• [Aim of the exercise]: Omit all pictures and transcribe only the lines in the entries below that run from the line with "Recreate this scene" through the line with "from mathutils import Vector, Matrix, Euler".

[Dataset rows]
-- Begin --

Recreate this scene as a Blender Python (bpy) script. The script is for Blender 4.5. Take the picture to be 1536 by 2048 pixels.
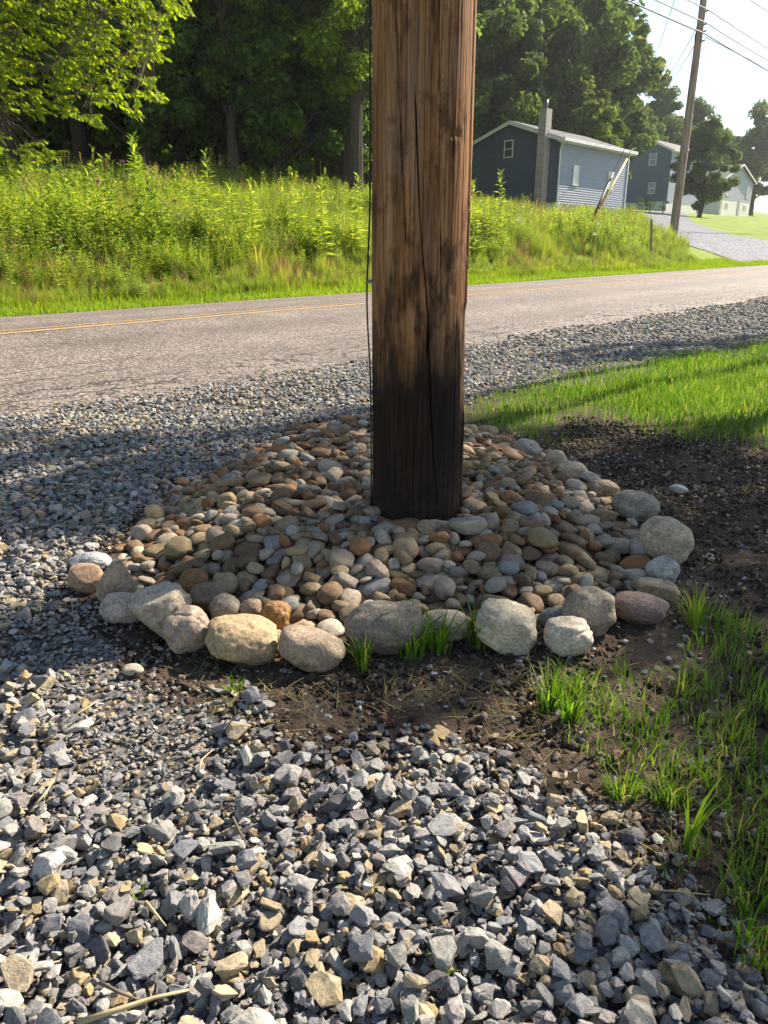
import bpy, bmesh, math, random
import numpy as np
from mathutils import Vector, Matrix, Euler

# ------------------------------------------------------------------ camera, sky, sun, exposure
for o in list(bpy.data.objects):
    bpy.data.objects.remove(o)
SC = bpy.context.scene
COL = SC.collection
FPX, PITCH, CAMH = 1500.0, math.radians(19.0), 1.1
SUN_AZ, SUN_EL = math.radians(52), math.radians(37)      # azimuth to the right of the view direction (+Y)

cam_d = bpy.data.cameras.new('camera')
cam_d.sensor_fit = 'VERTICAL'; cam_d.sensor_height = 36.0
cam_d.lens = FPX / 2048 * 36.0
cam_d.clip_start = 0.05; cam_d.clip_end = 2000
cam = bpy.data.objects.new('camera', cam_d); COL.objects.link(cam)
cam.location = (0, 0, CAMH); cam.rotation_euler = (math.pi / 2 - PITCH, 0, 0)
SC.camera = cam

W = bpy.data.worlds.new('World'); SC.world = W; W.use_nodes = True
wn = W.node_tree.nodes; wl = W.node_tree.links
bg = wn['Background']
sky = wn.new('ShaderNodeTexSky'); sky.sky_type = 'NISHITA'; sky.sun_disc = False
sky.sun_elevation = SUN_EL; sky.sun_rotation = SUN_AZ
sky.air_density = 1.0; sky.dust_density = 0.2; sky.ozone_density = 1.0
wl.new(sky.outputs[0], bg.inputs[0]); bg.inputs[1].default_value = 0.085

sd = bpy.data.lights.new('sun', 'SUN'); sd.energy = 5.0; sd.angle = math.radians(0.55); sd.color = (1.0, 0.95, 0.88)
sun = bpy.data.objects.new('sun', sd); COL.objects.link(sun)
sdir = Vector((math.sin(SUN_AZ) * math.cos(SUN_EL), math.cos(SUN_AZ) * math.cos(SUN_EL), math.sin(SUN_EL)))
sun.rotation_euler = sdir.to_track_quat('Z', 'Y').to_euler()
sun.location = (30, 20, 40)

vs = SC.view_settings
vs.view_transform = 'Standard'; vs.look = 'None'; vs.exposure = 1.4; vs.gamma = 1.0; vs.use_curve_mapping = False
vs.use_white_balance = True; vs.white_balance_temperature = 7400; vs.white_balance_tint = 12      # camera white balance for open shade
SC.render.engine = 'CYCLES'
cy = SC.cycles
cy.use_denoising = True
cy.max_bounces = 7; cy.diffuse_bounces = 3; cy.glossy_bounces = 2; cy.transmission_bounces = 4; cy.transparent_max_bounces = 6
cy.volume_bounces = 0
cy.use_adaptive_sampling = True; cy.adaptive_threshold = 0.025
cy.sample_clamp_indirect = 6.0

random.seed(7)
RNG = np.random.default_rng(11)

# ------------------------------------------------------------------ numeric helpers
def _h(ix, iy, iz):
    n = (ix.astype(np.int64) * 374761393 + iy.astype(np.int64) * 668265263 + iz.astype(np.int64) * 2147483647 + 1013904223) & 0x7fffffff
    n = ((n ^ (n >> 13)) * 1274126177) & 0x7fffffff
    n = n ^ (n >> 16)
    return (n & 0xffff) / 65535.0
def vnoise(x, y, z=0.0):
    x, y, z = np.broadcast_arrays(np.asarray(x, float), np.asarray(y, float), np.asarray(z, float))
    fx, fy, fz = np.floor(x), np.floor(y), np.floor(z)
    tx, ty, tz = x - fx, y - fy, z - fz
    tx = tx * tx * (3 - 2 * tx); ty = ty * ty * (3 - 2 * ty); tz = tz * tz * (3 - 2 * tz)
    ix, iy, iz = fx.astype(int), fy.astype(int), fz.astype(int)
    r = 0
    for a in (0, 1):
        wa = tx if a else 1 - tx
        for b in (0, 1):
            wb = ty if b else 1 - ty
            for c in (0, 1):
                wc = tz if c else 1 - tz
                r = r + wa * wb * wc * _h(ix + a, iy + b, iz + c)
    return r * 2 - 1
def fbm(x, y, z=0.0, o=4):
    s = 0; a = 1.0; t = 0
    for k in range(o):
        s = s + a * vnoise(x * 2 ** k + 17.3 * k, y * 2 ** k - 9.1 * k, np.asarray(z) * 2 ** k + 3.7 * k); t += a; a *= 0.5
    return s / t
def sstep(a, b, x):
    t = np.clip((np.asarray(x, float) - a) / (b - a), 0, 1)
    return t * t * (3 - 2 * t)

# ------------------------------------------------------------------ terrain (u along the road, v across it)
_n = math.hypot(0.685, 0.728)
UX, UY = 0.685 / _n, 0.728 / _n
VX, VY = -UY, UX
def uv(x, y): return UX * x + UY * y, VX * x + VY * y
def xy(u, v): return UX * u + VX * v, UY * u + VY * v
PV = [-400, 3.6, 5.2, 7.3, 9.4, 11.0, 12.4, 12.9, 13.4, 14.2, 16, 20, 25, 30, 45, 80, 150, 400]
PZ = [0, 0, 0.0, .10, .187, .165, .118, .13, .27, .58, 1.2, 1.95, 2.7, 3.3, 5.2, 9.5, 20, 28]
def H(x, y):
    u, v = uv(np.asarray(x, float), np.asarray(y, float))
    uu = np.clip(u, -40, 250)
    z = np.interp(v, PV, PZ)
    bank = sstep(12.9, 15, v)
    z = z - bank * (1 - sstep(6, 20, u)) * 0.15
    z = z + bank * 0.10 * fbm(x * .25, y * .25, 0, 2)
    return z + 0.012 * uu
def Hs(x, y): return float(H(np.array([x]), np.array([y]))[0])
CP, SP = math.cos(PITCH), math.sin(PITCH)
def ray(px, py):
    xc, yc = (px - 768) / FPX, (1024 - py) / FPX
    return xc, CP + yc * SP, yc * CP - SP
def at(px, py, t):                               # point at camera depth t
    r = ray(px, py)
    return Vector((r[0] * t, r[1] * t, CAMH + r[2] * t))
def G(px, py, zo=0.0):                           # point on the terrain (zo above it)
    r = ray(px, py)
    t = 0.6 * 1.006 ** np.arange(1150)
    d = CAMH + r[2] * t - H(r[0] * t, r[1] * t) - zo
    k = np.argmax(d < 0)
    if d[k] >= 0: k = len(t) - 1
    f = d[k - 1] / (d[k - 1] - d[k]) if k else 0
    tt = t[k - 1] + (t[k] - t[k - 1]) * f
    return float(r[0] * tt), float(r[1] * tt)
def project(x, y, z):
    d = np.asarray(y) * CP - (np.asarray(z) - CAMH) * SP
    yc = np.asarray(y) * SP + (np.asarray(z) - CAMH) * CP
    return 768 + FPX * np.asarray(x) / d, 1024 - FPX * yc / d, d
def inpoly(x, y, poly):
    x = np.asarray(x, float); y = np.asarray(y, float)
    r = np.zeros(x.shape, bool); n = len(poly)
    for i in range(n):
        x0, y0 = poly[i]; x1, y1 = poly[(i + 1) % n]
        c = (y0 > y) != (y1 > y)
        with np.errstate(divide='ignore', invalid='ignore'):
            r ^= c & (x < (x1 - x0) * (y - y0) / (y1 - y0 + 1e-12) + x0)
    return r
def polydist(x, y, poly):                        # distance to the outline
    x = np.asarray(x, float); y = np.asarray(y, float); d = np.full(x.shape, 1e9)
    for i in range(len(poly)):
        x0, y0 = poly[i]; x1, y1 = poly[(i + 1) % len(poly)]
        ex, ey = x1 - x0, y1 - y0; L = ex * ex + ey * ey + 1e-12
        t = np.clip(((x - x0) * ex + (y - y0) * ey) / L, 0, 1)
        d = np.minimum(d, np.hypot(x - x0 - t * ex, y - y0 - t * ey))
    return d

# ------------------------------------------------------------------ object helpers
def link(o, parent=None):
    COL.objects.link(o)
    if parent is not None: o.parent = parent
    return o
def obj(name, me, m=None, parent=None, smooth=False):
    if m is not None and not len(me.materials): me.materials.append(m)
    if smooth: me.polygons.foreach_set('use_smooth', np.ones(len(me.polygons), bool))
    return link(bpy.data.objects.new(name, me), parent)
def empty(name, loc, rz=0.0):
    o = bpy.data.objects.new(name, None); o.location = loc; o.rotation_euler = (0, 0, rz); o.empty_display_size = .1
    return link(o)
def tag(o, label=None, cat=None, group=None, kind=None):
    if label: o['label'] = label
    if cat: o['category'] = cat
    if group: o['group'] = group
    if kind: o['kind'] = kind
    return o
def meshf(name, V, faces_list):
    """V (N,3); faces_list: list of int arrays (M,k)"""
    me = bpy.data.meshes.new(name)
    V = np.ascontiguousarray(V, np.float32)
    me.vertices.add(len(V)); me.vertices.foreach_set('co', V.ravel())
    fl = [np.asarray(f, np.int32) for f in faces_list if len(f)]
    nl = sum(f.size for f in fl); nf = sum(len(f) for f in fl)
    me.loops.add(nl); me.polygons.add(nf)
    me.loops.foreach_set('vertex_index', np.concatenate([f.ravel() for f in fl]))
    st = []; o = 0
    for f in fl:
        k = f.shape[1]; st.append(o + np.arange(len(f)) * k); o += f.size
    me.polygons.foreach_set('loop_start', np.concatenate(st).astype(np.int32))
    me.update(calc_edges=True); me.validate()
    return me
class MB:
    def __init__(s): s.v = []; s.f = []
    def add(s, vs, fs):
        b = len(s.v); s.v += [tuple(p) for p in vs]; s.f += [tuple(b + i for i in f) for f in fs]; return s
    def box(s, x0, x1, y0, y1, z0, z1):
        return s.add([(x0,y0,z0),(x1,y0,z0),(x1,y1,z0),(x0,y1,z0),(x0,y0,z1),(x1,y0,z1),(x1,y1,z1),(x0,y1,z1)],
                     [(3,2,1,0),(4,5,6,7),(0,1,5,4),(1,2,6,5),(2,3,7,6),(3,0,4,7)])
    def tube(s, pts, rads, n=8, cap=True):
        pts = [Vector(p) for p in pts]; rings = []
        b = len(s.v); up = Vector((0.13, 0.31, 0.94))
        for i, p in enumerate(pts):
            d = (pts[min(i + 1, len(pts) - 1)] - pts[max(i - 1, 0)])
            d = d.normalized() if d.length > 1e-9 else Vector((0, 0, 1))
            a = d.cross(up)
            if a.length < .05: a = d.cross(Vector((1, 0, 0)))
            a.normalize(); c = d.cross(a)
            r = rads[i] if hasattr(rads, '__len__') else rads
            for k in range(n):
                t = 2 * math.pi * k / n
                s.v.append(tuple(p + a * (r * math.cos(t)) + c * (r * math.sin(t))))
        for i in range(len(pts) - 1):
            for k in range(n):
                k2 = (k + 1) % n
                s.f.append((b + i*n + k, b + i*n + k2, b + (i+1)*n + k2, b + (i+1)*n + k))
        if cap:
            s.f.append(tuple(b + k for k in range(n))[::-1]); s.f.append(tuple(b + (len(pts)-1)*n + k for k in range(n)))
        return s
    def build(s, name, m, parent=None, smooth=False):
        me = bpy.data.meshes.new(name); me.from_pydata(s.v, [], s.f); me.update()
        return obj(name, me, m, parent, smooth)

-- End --
-- Begin --

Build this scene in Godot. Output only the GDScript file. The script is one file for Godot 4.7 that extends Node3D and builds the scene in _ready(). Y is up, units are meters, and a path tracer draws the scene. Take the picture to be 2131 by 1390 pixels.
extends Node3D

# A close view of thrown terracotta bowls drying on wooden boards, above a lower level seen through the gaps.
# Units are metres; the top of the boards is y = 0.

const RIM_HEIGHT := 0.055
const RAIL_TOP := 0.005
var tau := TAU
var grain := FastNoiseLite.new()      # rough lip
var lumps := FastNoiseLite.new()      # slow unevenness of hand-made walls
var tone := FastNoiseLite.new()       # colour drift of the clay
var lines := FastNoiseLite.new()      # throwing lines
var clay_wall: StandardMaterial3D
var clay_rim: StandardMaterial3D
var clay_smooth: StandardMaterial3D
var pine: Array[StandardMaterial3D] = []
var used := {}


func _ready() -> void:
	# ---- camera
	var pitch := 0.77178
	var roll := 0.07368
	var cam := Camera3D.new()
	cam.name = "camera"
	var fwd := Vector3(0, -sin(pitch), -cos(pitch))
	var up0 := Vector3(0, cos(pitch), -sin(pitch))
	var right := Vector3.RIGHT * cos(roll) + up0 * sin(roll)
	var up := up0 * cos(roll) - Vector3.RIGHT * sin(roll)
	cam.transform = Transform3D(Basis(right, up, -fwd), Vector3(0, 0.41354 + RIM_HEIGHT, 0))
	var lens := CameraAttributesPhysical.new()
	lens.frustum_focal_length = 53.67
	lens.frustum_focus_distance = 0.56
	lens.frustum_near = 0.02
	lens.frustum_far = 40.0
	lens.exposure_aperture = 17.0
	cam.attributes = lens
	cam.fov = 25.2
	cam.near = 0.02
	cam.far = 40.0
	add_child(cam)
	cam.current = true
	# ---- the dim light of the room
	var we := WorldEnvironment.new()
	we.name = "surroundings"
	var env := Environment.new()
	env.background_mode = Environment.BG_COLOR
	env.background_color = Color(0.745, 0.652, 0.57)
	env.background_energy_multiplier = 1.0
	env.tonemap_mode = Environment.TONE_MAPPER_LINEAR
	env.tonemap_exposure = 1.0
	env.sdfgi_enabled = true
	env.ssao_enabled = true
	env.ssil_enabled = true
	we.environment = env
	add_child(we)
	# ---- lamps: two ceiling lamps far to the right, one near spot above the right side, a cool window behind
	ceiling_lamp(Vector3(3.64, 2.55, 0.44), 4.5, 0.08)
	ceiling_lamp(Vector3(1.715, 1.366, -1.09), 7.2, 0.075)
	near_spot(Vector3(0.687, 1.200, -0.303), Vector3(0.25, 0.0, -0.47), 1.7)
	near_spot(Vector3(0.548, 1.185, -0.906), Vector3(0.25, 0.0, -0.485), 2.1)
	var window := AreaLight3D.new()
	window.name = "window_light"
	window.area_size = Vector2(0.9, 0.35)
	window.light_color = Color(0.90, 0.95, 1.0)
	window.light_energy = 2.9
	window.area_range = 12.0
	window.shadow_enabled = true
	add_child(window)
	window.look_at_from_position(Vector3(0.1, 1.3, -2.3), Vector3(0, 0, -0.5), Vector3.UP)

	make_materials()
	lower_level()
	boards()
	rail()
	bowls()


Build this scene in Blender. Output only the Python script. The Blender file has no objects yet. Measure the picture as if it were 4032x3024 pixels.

-- End --
-- Begin --

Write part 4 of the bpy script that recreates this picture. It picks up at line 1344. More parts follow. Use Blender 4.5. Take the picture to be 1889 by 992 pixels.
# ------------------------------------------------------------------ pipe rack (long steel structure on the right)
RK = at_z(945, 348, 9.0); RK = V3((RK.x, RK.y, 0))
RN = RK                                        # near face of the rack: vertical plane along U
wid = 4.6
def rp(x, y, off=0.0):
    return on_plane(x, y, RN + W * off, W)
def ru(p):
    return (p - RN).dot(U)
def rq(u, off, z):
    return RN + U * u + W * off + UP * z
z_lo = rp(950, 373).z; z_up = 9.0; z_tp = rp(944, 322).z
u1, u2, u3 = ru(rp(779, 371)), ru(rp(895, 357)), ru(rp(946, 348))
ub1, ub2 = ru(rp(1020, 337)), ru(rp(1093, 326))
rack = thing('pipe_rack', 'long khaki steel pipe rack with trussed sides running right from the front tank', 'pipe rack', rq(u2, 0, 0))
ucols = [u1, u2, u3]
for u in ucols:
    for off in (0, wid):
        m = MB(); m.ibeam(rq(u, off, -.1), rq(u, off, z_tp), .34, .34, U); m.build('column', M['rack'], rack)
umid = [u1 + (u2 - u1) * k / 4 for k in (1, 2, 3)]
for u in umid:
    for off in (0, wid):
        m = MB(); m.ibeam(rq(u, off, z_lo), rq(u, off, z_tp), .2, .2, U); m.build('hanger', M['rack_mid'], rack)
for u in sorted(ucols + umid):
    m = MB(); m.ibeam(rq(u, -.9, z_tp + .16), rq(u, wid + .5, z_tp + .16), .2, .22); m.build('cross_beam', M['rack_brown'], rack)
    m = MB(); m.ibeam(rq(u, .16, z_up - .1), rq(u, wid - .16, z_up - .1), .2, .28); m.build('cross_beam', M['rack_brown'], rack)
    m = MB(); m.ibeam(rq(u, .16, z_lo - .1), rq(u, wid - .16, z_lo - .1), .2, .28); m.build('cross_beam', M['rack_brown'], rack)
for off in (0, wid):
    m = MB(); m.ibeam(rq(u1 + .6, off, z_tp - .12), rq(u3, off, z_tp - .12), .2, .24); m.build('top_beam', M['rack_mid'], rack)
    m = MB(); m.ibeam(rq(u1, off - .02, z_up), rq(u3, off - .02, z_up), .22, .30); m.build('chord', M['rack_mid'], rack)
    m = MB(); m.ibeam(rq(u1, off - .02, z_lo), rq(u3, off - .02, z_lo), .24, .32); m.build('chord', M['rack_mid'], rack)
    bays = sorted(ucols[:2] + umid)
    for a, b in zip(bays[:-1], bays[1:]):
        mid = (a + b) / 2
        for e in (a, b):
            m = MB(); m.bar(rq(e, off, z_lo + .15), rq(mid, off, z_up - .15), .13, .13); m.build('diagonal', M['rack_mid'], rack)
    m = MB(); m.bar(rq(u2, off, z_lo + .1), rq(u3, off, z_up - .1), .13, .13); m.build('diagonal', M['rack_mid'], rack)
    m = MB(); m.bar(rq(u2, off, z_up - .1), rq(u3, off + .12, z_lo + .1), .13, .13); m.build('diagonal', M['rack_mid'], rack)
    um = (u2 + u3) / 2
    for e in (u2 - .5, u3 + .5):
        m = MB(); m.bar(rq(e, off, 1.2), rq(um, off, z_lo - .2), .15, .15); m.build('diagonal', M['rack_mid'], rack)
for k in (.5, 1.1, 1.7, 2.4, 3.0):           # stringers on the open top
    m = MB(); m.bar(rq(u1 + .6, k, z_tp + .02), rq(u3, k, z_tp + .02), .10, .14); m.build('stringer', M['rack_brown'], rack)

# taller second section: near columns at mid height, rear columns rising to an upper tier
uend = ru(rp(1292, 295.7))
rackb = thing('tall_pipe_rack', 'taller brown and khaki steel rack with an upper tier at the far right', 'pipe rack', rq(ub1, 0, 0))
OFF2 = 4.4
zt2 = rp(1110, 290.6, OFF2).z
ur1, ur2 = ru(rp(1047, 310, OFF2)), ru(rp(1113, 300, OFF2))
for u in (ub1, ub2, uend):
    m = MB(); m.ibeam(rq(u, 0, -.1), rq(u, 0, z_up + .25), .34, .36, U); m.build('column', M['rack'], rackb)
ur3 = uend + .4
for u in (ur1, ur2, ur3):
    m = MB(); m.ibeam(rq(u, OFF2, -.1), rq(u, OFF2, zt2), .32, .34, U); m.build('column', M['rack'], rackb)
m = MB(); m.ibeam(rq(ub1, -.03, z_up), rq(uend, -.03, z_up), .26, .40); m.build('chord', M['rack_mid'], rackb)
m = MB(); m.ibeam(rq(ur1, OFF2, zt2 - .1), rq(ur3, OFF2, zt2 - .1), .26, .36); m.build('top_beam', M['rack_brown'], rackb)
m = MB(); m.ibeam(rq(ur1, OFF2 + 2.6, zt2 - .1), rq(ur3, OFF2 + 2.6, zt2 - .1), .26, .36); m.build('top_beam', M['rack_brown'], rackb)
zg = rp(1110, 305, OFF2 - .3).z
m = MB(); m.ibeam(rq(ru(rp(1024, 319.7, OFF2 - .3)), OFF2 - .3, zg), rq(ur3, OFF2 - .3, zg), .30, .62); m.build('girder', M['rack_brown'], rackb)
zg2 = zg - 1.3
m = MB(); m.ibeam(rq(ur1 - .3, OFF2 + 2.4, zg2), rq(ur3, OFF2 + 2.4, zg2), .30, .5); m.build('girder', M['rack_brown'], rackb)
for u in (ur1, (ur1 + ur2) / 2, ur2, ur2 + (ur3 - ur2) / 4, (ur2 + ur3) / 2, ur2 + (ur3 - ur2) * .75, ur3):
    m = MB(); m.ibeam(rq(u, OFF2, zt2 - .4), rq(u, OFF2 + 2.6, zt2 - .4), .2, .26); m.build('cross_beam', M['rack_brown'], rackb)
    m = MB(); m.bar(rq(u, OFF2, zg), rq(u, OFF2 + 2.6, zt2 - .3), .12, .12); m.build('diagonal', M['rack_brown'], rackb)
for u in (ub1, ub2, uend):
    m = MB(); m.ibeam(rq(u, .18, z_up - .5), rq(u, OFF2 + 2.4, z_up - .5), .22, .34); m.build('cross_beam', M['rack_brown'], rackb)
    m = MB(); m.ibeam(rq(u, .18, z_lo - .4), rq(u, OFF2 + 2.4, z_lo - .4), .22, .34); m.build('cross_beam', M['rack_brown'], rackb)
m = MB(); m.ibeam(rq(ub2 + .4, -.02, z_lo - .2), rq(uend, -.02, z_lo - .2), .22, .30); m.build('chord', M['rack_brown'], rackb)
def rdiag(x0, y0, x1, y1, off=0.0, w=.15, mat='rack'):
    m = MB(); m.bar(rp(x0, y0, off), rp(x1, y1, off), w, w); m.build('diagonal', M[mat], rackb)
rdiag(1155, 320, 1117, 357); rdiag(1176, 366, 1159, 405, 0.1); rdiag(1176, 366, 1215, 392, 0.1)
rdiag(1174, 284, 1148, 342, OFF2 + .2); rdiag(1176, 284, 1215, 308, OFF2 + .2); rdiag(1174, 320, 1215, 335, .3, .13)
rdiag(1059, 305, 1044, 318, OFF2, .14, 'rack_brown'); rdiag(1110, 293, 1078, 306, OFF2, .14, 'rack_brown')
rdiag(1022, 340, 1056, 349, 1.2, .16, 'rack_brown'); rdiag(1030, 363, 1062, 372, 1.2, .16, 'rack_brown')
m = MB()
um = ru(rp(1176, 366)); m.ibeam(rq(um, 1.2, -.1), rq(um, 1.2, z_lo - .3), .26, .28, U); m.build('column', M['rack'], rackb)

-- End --

• [The result]:
Recreate this scene as a Blender Python (bpy) script. The script is for Blender 4.5. Take the picture to be 1536 by 2048 pixels.
import bpy, bmesh, math, random
import numpy as np
from mathutils import Vector, Matrix, Euler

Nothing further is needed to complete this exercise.